Last June, in the Chinese city of Dandong, just across the border from North Korea, I discussed the Unhasu orchestra with one of Dandong's ubiquitous North Korean musician-waitresses. As we admired the front page of the state-run newspaper Rodong Sinmun and its immense photo of Kim Jong Il implacably standing to applaud a performance by the orchestra, I asked her what made the ensemble so good. I wondered if it wasn't their conservatory training? "It is because they want to honor the Supreme Leader (suryongnim)," she told me earnestly.

Only days after a black Cadillac hearse paraded Kim Jong Il's body though Pyongyang, the state produced, staged, and repeatedly performed a huge choral-orchestral cantata all about the life and legacy of the man who had portrayed himself as philosopher-king. Rewards to the composers were rapidly distributed. The strings, brass, and woodwinds of the Unhasu Orchestra stood at the centerpiece of those performances, which were attended more than once by audiophile and successor Kim Jong Un.

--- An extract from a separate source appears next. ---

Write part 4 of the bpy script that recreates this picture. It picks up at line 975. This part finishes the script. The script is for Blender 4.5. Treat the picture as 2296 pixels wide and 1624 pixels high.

The group went on a punishing performance schedule across North Korea. While the orchestra's main repertoire in Paris was Brahms and Saint-Saens, North Korean state media strongly implied that the Unhasu's tour there was imbued with the spirit of Kim Jong Il, a demonstration for Europe of the Kimist renaissance in the greatest and most generous country on earth, North Korea.

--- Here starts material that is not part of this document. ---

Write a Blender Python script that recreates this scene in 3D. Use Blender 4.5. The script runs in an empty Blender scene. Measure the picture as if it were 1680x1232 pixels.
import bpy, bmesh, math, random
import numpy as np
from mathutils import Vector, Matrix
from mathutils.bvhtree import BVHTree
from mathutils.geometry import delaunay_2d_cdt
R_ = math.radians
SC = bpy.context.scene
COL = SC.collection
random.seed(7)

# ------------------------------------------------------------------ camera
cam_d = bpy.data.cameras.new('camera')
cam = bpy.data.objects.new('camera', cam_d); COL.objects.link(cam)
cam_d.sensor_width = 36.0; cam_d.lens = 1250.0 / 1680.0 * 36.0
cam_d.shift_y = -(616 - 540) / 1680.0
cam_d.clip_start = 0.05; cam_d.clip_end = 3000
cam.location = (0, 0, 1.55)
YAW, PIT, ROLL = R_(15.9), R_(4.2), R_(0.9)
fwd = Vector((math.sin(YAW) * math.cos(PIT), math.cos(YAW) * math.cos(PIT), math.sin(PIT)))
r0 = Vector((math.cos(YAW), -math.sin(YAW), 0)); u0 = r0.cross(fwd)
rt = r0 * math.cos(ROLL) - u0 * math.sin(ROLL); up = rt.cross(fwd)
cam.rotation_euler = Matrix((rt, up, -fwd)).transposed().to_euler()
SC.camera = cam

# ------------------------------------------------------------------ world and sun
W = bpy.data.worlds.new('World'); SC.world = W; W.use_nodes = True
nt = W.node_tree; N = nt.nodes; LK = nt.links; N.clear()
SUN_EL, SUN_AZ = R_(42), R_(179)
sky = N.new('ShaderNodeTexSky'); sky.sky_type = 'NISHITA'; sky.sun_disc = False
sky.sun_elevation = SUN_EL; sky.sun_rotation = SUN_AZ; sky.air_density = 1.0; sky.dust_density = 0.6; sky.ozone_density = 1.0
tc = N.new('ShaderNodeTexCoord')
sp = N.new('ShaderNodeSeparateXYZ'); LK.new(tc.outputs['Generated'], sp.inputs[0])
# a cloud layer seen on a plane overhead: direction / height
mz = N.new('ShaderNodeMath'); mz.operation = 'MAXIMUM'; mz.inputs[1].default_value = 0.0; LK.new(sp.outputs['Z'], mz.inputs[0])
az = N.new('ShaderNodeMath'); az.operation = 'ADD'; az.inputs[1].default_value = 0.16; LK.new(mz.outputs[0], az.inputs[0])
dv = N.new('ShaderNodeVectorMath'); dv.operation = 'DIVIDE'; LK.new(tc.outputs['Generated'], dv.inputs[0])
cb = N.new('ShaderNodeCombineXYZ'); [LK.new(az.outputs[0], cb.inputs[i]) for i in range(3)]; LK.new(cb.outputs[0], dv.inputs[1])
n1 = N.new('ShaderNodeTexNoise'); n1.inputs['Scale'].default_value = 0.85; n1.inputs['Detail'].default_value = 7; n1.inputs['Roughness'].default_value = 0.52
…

For all its propaganda value back home, the orchestra tour also sent an important message to Europe and the West: the country is receptive to contact with the outside. The carefully staged pre-performance activities were, in communicating this bit of diplomacy, practically as important as the show itself. The North Korean musicians appeared at the Louvre, posed with the Mona Lisa, and spent a day at Versailles. For a country whose national propaganda often portrays such Western icons as representations of barbarism and evil, this was a big deal. China's state-run news agency Xinhua, an eager booster of North Korea's opening, quoted a French violinist as saying, "with this collaboration, opening itself to the world -- they will soon be at the level of their neighbors."

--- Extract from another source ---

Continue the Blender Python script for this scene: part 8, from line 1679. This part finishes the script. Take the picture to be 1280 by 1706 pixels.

As is so often the case with North Korea's outreaches, this is probably about aid. The European Union Working Group on North Korean Issues, which makes formal recommendations on food aid to the country, is scheduled to meet later this month. Pyongyang has probably noticed that international human rights abuses are getting more attention in Europe lately, which could risk European support for food aid to North Korea.

European leaders might also see an opportunity for greater diplomatic access to Pyongyang, which Russia and the U.S. have long dominated. Kim Jong Un was educated in a European middle school, after all.

Still, North Korea is North Korea, and happy engagement is not this regime's most comfortable habit. State-run news on the day of the concert promoted military drills and angry speeches by "Red Guard Worker-Peasant Militia," who used old machine guns to blast holes in targets bearing the name of the South Korean President. University students in Pyongyang were reported to volunteer en masse for military service, each vowing to become one of "five million human bombs to defend the sacred dignity of the DPRK's leaders." The state news agency, responding in part to a new memoir released in French by a North Korean refugee, also pledged to destroy those who harmed the reputation of the DPRK.

These events can look absurd, but West participates because it does not want to discourage any chance for opening and because the idea of cultivating "civil society" ties is too powerful to resist even if, properly speaking, North Korea does not have a civil society. North Korea has left few openings for engagement, and those that have been opened often blow up Pyongyang's face. A recent figure skating championship in Pyongyang sparked scandal in Finland, when a Finnish skater who participated was forced to apologize for the appearance of supporting the regime. A soccer team sent to play against Germany generated international mockery when the team's captain blamed the lightning for their loss.

Against this ostinato of critique, the Unhasu Orchestra's trip to Paris was another of North Korea's probably futile efforts to convince the outside world that the rhythm of change in Pyongyang may in fact be accelerating.